To be sure, China is far from a free-floating currency, let alone from full convertibility of the yuan. Convertibility would require further liberalization of controls on financial inflows and outflows. Unification of onshore and offshore markets, not floating of the currency, is what would be required for the yuan to merit an IMF decision this year to include the currency in the definition of its SDR (Special Drawing Right). Much commentary ahead of the IMF decision underestimated the importance of the criterion that the currency must be “freely usable.”  Increased flexibility alone was not going to be enough to do the trick.

In truth, a 3 percent change in the exchange rate – the size of the so-called “devaluation” against the dollar – is negligible. For example the euro and Japan’s yen have each depreciated far more than this over the last year, against both the dollar and the yuan.

China’s adjustment is said to have triggered a “currency war” of devaluations, relative to the dollar, among a number of emerging market countries. Most of this was due to happen anyway.  It has been at least a year since the economic fundamentals shifted against emerging markets (and especially away from commodities) and toward the U.S. It is natural for exchange rates to adjust to the new equilibrium. The Chinese move likely influenced the timing. But the currency war framework is misleading.

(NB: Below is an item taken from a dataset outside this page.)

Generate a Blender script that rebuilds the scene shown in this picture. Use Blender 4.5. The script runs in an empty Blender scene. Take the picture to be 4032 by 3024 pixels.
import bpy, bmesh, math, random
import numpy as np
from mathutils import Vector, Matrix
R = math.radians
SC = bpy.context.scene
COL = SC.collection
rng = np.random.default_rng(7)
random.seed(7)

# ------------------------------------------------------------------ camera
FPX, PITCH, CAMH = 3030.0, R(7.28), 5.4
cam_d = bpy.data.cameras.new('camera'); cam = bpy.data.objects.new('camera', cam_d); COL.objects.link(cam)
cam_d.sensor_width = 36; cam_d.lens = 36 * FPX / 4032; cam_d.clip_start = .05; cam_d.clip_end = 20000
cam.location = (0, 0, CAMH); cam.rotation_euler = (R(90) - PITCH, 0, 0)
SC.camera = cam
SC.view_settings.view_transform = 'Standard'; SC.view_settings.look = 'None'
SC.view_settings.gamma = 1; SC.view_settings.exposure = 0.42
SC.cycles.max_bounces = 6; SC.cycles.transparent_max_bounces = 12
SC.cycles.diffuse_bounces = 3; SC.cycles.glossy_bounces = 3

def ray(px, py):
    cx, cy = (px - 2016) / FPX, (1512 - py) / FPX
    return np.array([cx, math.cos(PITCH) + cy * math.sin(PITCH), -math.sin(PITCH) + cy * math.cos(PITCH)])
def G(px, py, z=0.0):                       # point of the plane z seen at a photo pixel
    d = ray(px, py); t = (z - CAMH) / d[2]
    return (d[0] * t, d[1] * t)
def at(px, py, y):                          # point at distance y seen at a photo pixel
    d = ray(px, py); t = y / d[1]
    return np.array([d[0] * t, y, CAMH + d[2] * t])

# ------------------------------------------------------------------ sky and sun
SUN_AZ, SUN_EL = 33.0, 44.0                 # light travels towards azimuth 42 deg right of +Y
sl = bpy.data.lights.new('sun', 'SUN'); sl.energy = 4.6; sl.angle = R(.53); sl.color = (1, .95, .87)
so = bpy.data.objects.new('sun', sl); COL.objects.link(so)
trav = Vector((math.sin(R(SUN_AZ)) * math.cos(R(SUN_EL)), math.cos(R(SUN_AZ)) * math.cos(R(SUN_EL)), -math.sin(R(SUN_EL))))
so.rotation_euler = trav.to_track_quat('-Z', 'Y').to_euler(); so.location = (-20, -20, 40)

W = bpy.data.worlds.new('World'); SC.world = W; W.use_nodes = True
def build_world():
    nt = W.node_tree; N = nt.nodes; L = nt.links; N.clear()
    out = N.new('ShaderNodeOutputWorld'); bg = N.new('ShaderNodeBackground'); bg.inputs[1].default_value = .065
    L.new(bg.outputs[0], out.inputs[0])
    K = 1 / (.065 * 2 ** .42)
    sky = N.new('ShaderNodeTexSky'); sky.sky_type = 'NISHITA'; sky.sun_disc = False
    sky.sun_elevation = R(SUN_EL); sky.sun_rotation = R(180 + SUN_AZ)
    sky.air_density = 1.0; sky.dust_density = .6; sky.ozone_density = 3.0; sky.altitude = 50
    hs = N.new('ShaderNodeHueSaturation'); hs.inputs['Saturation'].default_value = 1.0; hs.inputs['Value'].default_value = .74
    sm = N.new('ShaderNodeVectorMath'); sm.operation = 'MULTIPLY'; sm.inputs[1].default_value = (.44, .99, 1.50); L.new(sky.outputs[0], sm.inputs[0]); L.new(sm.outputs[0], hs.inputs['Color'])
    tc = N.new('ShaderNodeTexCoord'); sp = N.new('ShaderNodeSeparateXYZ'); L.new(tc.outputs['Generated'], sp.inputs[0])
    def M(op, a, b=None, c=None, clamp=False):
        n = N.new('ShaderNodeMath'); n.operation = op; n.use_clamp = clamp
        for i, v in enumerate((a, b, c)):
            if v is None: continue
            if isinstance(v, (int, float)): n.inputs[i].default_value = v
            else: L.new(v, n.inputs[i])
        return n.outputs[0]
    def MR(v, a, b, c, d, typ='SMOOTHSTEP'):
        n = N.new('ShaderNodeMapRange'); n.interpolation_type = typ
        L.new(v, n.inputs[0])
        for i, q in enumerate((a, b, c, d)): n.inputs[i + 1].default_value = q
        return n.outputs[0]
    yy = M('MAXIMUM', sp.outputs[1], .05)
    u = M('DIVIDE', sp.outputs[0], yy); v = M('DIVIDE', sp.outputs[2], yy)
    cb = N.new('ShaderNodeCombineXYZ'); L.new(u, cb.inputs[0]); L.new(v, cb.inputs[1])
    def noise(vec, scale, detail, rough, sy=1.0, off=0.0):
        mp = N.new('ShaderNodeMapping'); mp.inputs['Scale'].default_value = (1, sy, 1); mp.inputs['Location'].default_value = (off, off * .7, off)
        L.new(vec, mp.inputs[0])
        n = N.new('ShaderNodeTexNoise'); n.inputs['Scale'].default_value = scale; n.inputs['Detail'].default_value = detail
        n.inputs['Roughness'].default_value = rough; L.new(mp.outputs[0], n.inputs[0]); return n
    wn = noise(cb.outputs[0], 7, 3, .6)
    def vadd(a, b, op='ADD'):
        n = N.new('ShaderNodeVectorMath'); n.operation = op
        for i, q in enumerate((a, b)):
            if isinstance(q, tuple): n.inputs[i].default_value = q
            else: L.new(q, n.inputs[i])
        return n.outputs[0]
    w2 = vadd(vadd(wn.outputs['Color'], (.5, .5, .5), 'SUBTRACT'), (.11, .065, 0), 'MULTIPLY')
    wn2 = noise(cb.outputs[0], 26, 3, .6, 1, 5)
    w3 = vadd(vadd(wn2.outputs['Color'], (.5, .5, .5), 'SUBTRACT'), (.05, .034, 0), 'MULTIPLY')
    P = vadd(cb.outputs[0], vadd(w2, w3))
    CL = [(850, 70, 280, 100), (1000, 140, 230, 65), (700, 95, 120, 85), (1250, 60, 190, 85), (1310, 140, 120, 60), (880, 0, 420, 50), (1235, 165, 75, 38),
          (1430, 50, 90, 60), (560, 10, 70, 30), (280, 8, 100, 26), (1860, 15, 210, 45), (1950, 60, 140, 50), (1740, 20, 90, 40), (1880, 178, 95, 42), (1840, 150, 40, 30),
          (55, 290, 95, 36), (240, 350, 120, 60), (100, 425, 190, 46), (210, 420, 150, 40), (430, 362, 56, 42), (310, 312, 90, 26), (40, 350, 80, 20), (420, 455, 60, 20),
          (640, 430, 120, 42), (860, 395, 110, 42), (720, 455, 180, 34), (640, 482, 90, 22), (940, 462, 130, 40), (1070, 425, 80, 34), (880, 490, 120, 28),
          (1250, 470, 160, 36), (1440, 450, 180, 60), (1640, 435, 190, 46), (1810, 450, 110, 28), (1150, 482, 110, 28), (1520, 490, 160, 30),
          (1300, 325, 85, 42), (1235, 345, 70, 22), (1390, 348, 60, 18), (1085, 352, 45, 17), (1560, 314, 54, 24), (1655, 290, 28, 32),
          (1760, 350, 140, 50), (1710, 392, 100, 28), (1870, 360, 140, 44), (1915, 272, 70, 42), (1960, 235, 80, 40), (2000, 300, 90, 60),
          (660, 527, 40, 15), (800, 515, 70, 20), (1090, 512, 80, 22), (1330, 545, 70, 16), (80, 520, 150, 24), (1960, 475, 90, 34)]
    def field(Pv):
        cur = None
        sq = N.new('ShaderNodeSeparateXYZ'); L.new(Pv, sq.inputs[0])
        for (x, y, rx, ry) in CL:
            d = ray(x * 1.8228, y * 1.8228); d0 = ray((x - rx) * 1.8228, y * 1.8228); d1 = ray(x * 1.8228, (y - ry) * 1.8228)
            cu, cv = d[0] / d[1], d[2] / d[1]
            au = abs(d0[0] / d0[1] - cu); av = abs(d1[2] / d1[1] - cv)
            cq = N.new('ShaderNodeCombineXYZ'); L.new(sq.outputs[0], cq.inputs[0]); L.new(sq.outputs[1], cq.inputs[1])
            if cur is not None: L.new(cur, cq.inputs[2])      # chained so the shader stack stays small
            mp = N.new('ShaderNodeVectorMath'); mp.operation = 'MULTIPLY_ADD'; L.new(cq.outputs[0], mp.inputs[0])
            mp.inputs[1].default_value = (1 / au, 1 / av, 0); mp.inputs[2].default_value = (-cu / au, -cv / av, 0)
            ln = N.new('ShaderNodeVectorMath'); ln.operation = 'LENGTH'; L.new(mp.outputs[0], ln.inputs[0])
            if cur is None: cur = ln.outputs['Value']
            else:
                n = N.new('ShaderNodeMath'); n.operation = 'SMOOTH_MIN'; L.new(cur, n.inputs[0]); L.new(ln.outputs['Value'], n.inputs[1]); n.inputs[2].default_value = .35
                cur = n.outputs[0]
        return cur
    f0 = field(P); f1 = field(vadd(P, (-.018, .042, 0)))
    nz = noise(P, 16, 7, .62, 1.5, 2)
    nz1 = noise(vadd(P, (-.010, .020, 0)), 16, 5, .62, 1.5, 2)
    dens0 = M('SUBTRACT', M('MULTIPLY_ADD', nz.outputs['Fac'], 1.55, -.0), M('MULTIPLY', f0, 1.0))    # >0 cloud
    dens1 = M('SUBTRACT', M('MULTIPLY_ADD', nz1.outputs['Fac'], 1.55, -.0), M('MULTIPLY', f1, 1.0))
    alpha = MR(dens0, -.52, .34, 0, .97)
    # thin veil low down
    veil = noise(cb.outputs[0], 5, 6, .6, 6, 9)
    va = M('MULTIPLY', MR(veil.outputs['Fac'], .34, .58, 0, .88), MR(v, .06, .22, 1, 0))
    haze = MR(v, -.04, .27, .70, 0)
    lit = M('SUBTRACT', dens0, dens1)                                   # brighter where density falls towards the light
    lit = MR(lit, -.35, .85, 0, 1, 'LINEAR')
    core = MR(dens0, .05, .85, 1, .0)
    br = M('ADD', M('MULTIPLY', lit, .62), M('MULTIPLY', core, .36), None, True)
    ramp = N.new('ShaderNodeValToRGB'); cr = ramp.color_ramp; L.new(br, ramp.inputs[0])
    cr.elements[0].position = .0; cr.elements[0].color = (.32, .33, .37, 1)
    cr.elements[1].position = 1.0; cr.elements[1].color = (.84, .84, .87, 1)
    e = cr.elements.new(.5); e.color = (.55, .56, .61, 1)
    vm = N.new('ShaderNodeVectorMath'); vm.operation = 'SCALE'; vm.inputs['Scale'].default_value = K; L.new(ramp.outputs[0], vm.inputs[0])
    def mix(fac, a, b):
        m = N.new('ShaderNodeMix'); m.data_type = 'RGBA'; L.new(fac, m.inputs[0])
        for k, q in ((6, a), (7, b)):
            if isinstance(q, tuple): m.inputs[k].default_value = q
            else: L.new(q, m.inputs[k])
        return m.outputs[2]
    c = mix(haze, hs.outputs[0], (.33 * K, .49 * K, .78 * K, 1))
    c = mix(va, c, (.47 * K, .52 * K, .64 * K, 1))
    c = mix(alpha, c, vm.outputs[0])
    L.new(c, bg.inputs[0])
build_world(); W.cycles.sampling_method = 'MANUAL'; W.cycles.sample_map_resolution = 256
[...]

Intervention in the Stock Market

What about China’s stock market? The commentary says not only that the authorities consistently pursued a variety of artificial measures to try to boost the market on the way down but also that they did the same during the huge run-up in stock prices between mid-2014 and mid-2015. The allegation is that the Chinese authorities, particularly the stock market regulator, have not learned how to let the market operate and that they had only themselves to blame for the bubble in the first place.

There is some truth to this overall story. There was some simple-minded cheer-leading of the bull market in government-sponsored news media, for example.

But many commentators have failed to notice that the regulatory authority, the China Securities Regulatory Commission, took steps to try to dampen the last six months of market run-up. It tightened margin requirements in January 2015.  It did it again in April.  At that time it also facilitated short-selling, by expanding the number of stocks that could be sold short.  And the event which apparently in the end “pricked” the bubble was the June 12 announcement by the CSRC of plans to limit the amount brokerages could lend for stock trading.

The adjustments in margin requirements are the sort of counter-cyclical  macro prudentialregulatory policy that we economists often call for, but less often see in practice among advanced economies. Perhaps surprisingly, it is more common in Asia and other emerging markets. A recent study, for example, found that China and many other developing countries adjust bank reserve requirements counter-cyclically.  Another found effective use of ceilings on loan-to-income ratios to lean against excessive housing credit.

Yes, the extraordinary run-up in stock market prices from June 2014 to June 2015, when the Shanghai stock exchange composite index more than doubled, was fueled by an excessive increase in margin borrowing.  Reasons for the increase in margin borrowing include its original legalization in 2010-11; easing of monetary policy by the People’s Bank of China since November 2014 in response to slowing growth and inflation; and the eagerness of an increasing number of Chinese to take advantage of the ability to buy stocks on credit.

Nevertheless, the stock market regulator responded by leaning against the wind.  Similarly, when the People’s Bank of China has intervened in the foreign exchange market over the last year, it has been to dampen the depreciation of the yuan, not to add to it. These are not trivial points.